On en revient à l’articulation entre mémoire individuelle et mémoire collective : «[…] les mémoires dites “individuelles” – pour être porteuses des expériences vécues et/ou transmises et de ce fait éventuellement capables de résistance – ne s’expriment que dans des cadres sociaux-familiaux ou de groupes intermédiaires entre l’individu et la nation[76]. » Pourquoi cette mémoire peut-elle s’exprimer dans un cadre public (livres, journaux, télévision, école)?

Le succès de la formule « devoir de mémoire », invoquée lors de la mobilisation d’« espaces d’expérience » dits publiquement, apporte un élément de réponse. Son énoncé est perçu alors comme un acte performatif ouvrant la voie à un nouvel « horizon d’attente » qui sous-tend depuis les années 1970 un projet de société au carrefour de nouvelles catégories normatives politico-morales : la reconnaissance des victimes[77], la compassion, la reconnaissance des droits des personnes opprimées pour leur genre, leur orientation sexuelle, leur origine culturelle ou raciale[78], la réparation du « trauma » par la verbalisation des souvenirs ou par des politiques publiques, l’exercice de la justice pour des crimes imprescriptibles, la reconnaissance des identités minoritaires, l’exigence d’une transparence démocratique. Ces nouvelles normes ayant ouvert un champ d’attente social, « devoir de mémoire » est employé comme un acte performatif qui en permet la réalisation.

Ces nouvelles catégories ont leur versant opposé : l’oubli, l’occultation, l’impunité, l’enfouissement, le refoulement, la négation, l’antisémitisme ; les unes affirmant un concept de civilisation moderne centré sur la mémoire de l’holocauste[79], les autres prolongeant la barbarie humaine sortie du « trou noir d’Auschwitz[80] ». Dans cet affrontement, « devoir de mémoire » vient incarner une conscience morale située du côté de la modernité. Il devient, dans ces années 1990, un tiers auquel on se réfère, auquel on s’adosse pour pouvoir énoncer et transmettre la vérité des expériences de violences extrêmes, désormais porteuses de projets collectifs. C’est « habité » de cette « vertu » que les acteurs politiques français viendront ensuite faire usage de façon itérative de la formule « devoir de mémoire » jusqu’au milieu des années 2000, avant que les controverses publiques sur les rapports entre la loi, l’histoire et la mémoire ne viennent reconfigurer le paysage sémantique des discours des politiques publiques mémorielles, avec notamment l’essor des formules « devoir d’histoire » et « travail de mémoire ».

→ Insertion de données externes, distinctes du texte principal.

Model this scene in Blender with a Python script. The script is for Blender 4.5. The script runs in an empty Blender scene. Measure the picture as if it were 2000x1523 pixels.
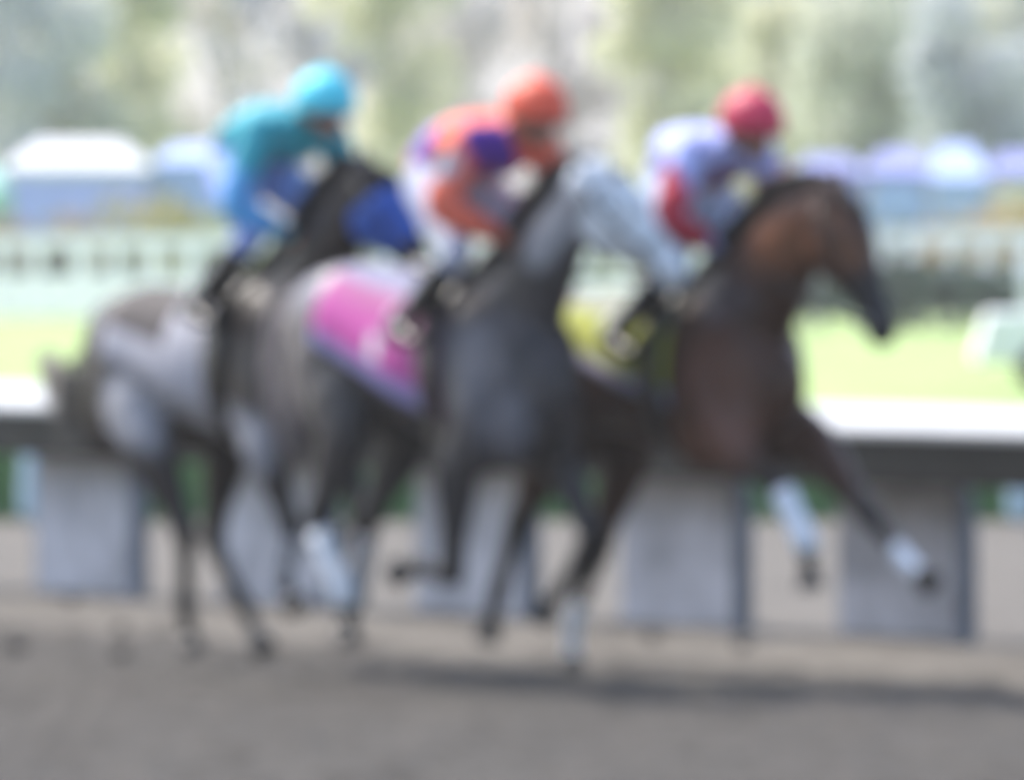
import bpy, math, random
import numpy as np
from mathutils import Vector, Matrix
from mathutils.bvhtree import BVHTree
random.seed(7); rng = np.random.default_rng(7)
R = math.radians
sc = bpy.context.scene
COL = sc.collection

# ------------------------------------------------------------------ camera, sky, sun, exposure
cd = bpy.data.cameras.new('camera'); cam = bpy.data.objects.new('camera', cd); COL.objects.link(cam)
cam.location = (0, 0, 2.0); cam.rotation_euler = (R(90 - 0.898), 0, 0)
cd.sensor_width = 36; cd.lens = 415; cd.clip_start = 0.5; cd.clip_end = 3000
cd.dof.use_dof = True
cd.dof.focus_distance = 8; cd.dof.aperture_fstop = 18   # the whole photograph is out of focus
sc.camera = cam
SUN_AZ, SUN_EL = R(-42), R(50)            # azimuth from +Y, negative = to the left
w = bpy.data.worlds.new('World'); sc.world = w; w.use_nodes = True
nt = w.node_tree; nt.nodes.clear()
sky = nt.nodes.new('ShaderNodeTexSky'); sky.sky_type = 'NISHITA'; sky.sun_disc = False
sky.sun_elevation = SUN_EL; sky.sun_rotation = SUN_AZ; sky.air_density = 1.0; sky.dust_density = 2.5
bg = nt.nodes.new('ShaderNodeBackground'); bg.inputs['Strength'].default_value = 0.15
wo = nt.nodes.new('ShaderNodeOutputWorld')
nt.links.new(sky.outputs[0], bg.inputs['Color']); nt.links.new(bg.outputs[0], wo.inputs['Surface'])
sl = bpy.data.lights.new('sun', 'SUN'); sl.energy = 2.3; sl.angle = R(0.5); sl.color = (1, .95, .87)
so = bpy.data.objects.new('sun', sl); COL.objects.link(so)
sdir = Vector((math.sin(SUN_AZ) * math.cos(SUN_EL), math.cos(SUN_AZ) * math.cos(SUN_EL), math.sin(SUN_EL)))
so.rotation_euler = sdir.to_track_quat('Z', 'Y').to_euler(); so.location = (-20, 40, 30)
sc.view_settings.view_transform = 'Standard'; sc.view_settings.look = 'None'
sc.view_settings.exposure = 1.3; sc.view_settings.gamma = 1

# ------------------------------------------------------------------ materials
def nodes(name):
    m = bpy.data.materials.new(name); m.use_nodes = True
    return m, m.node_tree.nodes, m.node_tree.links, m.node_tree.nodes['Principled BSDF']
def mat(name, col, rough=.6, noise=.25, scale=8, bump=.0, bscale=60, sheen=0, metal=0, attr=False, trans=0, alpha=None, coat=0):
    """procedural material: base colour (or the mesh's colour attribute) broken up by noise, with bump"""
    m, N, L, b = nodes(name)
    tc = N.new('ShaderNodeTexCoord')
    nz = N.new('ShaderNodeTexNoise'); nz.inputs['Scale'].default_value = scale; nz.inputs['Detail'].default_value = 6
    L.new(tc.outputs['Object'], nz.inputs['Vector'])
    mr = N.new('ShaderNodeMapRange'); mr.inputs[1].default_value = .3; mr.inputs[2].default_value = .7
    mr.inputs[3].default_value = 1 - noise; mr.inputs[4].default_value = 1 + noise
    L.new(nz.outputs['Fac'], mr.inputs[0])
    mx = N.new('ShaderNodeVectorMath'); mx.operation = 'SCALE'
    if attr:
        a = N.new('ShaderNodeAttribute'); a.attribute_name = 'Col'; L.new(a.outputs['Color'], mx.inputs[0])
    else:
        mx.inputs[0].default_value = col[:3]
    L.new(mr.outputs[0], mx.inputs['Scale']); L.new(mx.outputs[0], b.inputs['Base Color'])
    b.inputs['Roughness'].default_value = rough; b.inputs['Metallic'].default_value = metal
    if sheen:
        b.inputs['Sheen Weight'].default_value = sheen; b.inputs['Sheen Roughness'].default_value = .4
    if coat: b.inputs['Coat Weight'].default_value = coat; b.inputs['Coat Roughness'].default_value = .12
    if bump:
        n2 = N.new('ShaderNodeTexNoise'); n2.inputs['Scale'].default_value = bscale; n2.inputs['Detail'].default_value = 5
        L.new(tc.outputs['Object'], n2.inputs['Vector'])
        bp = N.new('ShaderNodeBump'); bp.inputs['Strength'].default_value = bump; bp.inputs['Distance'].default_value = .01
        L.new(n2.outputs['Fac'], bp.inputs['Height']); L.new(bp.outputs[0], b.inputs['Normal'])
    return m
M = {}
M['coat'] = mat('horse_coat', (0,0,0), .38, .22, 7, .25, 90, attr=True)
M['dapple'] = mat('dappled_coat', (0,0,0), .4, .30, 11, .25, 90, attr=True)
M['hair_black'] = mat('black_hair', (.012,.011,.012), .45, .4, 30)
M['hoof'] = mat('hoof_horn', (.035,.03,.028), .5, .3, 30)
M['eye'] = mat('dark_eye', (.006,.005,.005), .08, 0)
M['cloth'] = mat('painted_cloth', (0,0,0), .75, .10, 9, .35, 25, attr=True)
M['leather'] = mat('black_leather', (.014,.013,.013), .35, .3, 25, .2, 120)
M['boot'] = mat('polished_boot', (.012,.012,.014), .25, .3, 18)
M['steel'] = mat('steel', (.5,.5,.52), .3, .1, 20, metal=1)
M['white_wrap'] = mat('white_leg_wrap', (.72,.75,.80), .8, .08, 20, .5, 80)
M['grey_wrap'] = mat('grey_leg_wrap', (.35,.35,.38), .8, .1, 20, .5, 80)
M['skin'] = mat('skin', (.30,.15,.10), .5, .1, 12)
M['gel'] = mat('goggle_lens', (.02,.02,.025), .1, 0)
M['white_paint'] = mat('white_paint', (.42,.435,.44), .45, .06, 3, .1, 20)
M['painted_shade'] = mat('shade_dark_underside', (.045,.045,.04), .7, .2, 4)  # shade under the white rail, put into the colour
M['post_grey'] = mat('blue_grey_post', (.14,.16,.20), .6, .2, 6)
M['panel'] = mat('lavender_panel', (.43,.43,.465), .8, .32, 4, .2, 30)
M['clod'] = mat('dirt_clod', (.06,.052,.045), .95, .4, 20, .8, 60)
M['bark'] = mat('bark', (.50,.47,.43), .9, .3, 6, .6, 12)
M['rubber'] = mat('tyre_rubber', (.02,.02,.02), .8, .2, 20)
M['asphalt_seat'] = mat('seat_vinyl', (.10,.11,.12), .6, .2, 6)
def paint(name, col, rough=.5, noise=.12, scale=4, coat=0): return mat(name, col, rough, noise, scale, .1, 20, coat=coat)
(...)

À un moment de sa trajectoire, « devoir de mémoire » est invoqué comme formule pour donner sens à la transmission d’expériences individuelles dans l’espace public. Comme l’avait déjà remarqué la psychanalyste Régine Waintrater[81], la particularité d’une telle formule réside dans le fait qu’elle a du sens autant pour le témoin qui énonce sa propre expérience (« je dis cette parole par “devoir de mémoire” ») que pour celui qui en est le récepteur (« je reçois cette parole par “devoir de mémoire” »). L’emploi de la formule constitue ainsi pour chacun des interlocuteurs un « acte moral » performatif s’insérant dans un « ordre du discours » qui affirme collectivement l’attachement à de nouvelles normes[82]. Instituée comme « convoyeur de sens » par des acteurs-tiers (journalistes, politiques, scientifiques, éditeurs, témoins) au début des années 1990, la formule est employée ainsi comme un medium pour la transmission d’un passé. Ce statut de formule-tierce incarnant, à elle seule, une conscience morale à prétention universelle sera au coeur de la controverse suscitée par les critiques adressées aux abus du « devoir de mémoire » par Paul Ricoeur en 2000[83]. Le philosophe sera en effet vivement attaqué pour avoir pu mettre en cause une formule établissant un lien entre les vivants et les morts, entre l’absence et sa représentation, entre le passé, le présent et l’avenir, soit des fonctions traditionnellement dévolues aux religions.